Items from a dataset:
____
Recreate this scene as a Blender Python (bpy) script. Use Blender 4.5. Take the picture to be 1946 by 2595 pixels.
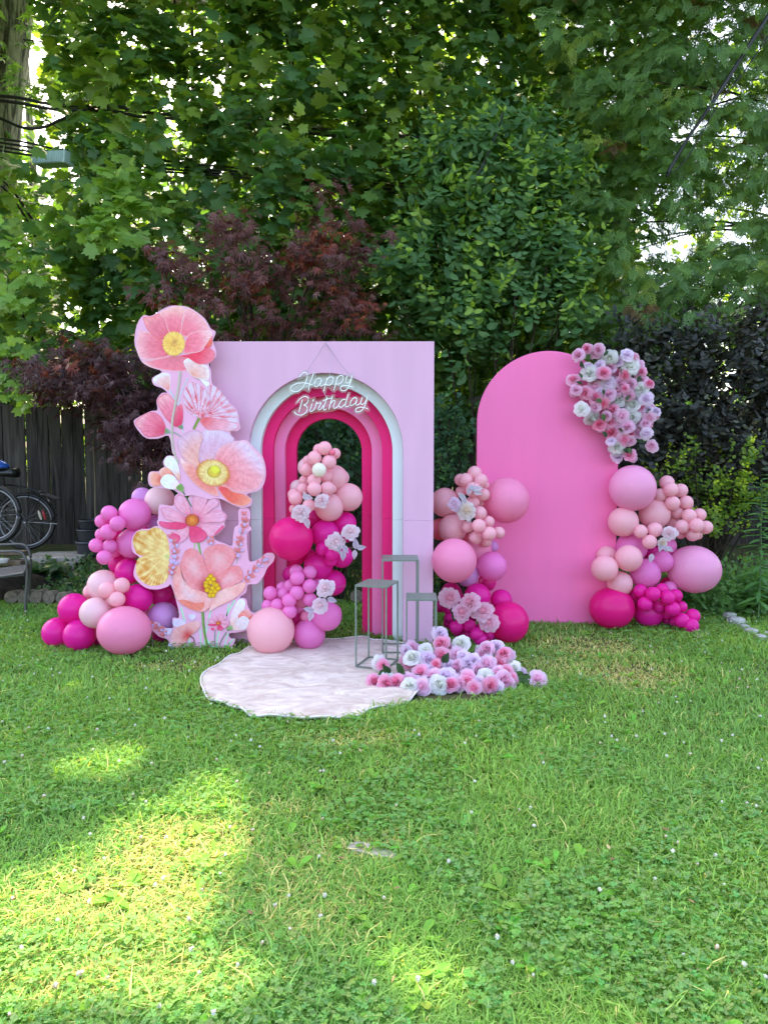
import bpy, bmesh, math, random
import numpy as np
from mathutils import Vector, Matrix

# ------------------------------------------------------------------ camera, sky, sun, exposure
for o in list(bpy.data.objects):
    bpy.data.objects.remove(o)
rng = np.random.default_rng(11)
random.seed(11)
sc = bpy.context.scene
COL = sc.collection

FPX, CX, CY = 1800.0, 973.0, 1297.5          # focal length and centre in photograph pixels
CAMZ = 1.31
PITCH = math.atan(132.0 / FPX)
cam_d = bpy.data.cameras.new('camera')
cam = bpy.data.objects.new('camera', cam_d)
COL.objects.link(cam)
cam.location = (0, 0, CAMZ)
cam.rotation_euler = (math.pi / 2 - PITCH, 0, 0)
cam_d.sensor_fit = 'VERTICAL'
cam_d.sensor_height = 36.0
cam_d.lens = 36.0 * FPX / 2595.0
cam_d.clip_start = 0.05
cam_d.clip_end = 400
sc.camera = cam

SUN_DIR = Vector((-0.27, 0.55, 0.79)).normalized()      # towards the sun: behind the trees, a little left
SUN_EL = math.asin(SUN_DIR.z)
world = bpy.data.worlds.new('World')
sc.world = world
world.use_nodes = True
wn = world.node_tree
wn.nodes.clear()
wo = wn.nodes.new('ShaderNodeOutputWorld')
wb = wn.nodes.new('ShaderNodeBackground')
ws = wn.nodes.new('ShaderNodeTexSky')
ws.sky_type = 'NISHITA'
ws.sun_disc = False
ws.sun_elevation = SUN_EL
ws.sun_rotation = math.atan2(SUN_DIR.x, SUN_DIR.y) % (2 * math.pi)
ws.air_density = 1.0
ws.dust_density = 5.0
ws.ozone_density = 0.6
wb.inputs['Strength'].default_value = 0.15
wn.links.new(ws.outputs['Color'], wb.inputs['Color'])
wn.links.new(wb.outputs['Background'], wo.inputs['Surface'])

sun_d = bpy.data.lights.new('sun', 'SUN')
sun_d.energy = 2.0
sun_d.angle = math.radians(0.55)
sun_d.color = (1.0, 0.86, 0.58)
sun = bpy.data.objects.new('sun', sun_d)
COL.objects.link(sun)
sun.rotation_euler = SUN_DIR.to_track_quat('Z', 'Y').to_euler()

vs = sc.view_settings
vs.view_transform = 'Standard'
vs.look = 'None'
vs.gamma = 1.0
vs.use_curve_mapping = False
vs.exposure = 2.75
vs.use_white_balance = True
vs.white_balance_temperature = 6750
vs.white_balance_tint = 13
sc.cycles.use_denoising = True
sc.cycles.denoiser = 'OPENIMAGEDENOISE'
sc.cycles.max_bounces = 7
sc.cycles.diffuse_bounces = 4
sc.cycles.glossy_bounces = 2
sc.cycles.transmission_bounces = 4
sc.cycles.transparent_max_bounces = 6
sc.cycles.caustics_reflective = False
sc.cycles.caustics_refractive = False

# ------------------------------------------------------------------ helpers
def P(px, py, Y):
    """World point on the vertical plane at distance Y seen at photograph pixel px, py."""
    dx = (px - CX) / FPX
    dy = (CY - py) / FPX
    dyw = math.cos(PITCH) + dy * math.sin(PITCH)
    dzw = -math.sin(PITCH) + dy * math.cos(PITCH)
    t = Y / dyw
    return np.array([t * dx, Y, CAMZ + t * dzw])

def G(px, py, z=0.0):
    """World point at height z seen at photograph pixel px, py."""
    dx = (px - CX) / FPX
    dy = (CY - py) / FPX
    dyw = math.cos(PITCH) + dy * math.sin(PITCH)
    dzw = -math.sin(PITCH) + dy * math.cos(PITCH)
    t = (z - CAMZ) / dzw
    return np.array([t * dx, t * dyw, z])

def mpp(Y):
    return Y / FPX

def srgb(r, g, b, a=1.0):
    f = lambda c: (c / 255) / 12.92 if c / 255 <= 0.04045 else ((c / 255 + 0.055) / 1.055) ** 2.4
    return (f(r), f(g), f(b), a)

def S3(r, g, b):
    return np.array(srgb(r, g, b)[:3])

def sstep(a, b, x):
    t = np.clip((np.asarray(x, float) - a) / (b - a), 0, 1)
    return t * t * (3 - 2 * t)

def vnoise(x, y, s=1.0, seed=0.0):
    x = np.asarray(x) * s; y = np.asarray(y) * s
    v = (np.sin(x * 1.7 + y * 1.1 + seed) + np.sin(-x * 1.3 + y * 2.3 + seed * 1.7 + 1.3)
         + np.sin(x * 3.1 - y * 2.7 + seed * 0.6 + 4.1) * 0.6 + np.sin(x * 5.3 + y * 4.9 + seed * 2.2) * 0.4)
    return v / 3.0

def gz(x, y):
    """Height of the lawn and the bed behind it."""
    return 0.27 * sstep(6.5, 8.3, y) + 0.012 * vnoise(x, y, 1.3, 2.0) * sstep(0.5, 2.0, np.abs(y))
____
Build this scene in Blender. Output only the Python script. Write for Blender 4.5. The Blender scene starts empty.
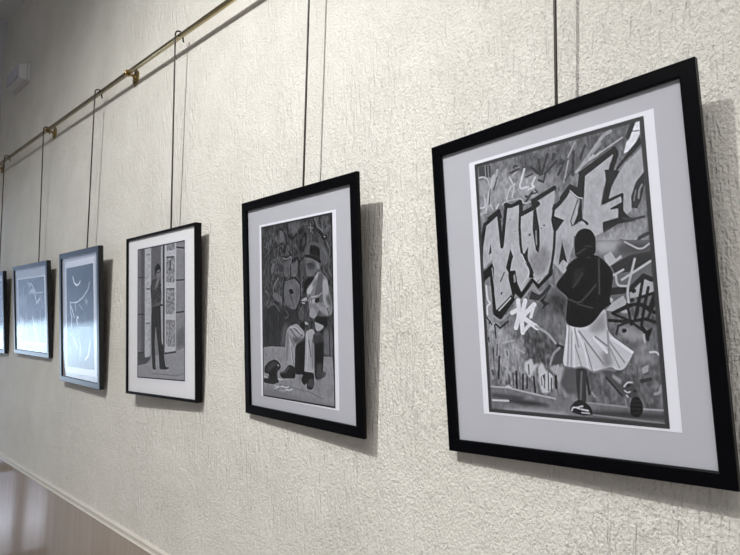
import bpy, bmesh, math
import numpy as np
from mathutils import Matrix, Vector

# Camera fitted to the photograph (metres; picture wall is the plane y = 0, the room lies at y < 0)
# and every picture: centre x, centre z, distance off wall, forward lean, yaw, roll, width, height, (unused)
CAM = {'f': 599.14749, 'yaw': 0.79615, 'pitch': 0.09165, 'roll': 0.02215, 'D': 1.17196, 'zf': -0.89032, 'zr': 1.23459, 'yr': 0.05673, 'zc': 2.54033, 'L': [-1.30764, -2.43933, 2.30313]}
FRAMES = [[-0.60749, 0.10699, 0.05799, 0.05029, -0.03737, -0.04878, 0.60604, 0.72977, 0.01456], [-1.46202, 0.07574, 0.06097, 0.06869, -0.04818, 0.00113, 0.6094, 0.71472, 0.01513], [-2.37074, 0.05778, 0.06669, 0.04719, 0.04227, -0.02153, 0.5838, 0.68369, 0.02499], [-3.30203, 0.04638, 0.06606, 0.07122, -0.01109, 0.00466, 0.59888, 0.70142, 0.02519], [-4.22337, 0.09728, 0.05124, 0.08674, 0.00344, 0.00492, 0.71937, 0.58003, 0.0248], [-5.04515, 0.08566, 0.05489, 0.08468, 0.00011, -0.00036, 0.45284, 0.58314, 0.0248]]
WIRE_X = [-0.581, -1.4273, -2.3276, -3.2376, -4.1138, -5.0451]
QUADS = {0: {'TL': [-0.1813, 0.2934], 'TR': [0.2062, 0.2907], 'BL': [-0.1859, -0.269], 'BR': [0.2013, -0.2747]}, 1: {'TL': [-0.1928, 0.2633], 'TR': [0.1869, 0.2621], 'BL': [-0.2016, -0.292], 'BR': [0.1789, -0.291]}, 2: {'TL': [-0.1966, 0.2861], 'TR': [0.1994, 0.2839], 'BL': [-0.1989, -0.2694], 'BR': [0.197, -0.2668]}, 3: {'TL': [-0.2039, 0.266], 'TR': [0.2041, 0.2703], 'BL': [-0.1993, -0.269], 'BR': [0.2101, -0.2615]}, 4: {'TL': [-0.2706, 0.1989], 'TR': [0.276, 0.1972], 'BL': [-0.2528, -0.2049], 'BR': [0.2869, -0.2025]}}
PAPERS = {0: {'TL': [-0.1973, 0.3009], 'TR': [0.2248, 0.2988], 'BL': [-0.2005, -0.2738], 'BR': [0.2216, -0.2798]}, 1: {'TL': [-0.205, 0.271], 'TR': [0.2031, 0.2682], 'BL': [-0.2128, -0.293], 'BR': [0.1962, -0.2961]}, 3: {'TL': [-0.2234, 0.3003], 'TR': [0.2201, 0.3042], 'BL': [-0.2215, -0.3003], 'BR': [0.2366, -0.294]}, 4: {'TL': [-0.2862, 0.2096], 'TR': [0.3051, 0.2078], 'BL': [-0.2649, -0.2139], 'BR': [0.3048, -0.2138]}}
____
▶ **Job**: Give back, unchanged, each line from the one containing "Recreate this scene" through the one containing "sun.rotation_euler = SUN_DIR.to_track_quat('Z', 'Y').to_euler()". Pictures are to be left out.

▶ **In response**:
Recreate this scene as a Blender Python (bpy) script. Use Blender 4.5. Take the picture to be 1946 by 2595 pixels.
import bpy, bmesh, math, random
import numpy as np
from mathutils import Vector, Matrix

# ------------------------------------------------------------------ camera, sky, sun, exposure
for o in list(bpy.data.objects):
    bpy.data.objects.remove(o)
rng = np.random.default_rng(11)
random.seed(11)
sc = bpy.context.scene
COL = sc.collection

FPX, CX, CY = 1800.0, 973.0, 1297.5          # focal length and centre in photograph pixels
CAMZ = 1.31
PITCH = math.atan(132.0 / FPX)
cam_d = bpy.data.cameras.new('camera')
cam = bpy.data.objects.new('camera', cam_d)
COL.objects.link(cam)
cam.location = (0, 0, CAMZ)
cam.rotation_euler = (math.pi / 2 - PITCH, 0, 0)
cam_d.sensor_fit = 'VERTICAL'
cam_d.sensor_height = 36.0
cam_d.lens = 36.0 * FPX / 2595.0
cam_d.clip_start = 0.05
cam_d.clip_end = 400
sc.camera = cam

SUN_DIR = Vector((-0.27, 0.55, 0.79)).normalized()      # towards the sun: behind the trees, a little left
SUN_EL = math.asin(SUN_DIR.z)
world = bpy.data.worlds.new('World')
sc.world = world
world.use_nodes = True
wn = world.node_tree
wn.nodes.clear()
wo = wn.nodes.new('ShaderNodeOutputWorld')
wb = wn.nodes.new('ShaderNodeBackground')
ws = wn.nodes.new('ShaderNodeTexSky')
ws.sky_type = 'NISHITA'
ws.sun_disc = False
ws.sun_elevation = SUN_EL
ws.sun_rotation = math.atan2(SUN_DIR.x, SUN_DIR.y) % (2 * math.pi)
ws.air_density = 1.0
ws.dust_density = 5.0
ws.ozone_density = 0.6
wb.inputs['Strength'].default_value = 0.15
wn.links.new(ws.outputs['Color'], wb.inputs['Color'])
wn.links.new(wb.outputs['Background'], wo.inputs['Surface'])

sun_d = bpy.data.lights.new('sun', 'SUN')
sun_d.energy = 2.0
sun_d.angle = math.radians(0.55)
sun_d.color = (1.0, 0.86, 0.58)
sun = bpy.data.objects.new('sun', sun_d)
COL.objects.link(sun)
sun.rotation_euler = SUN_DIR.to_track_quat('Z', 'Y').to_euler()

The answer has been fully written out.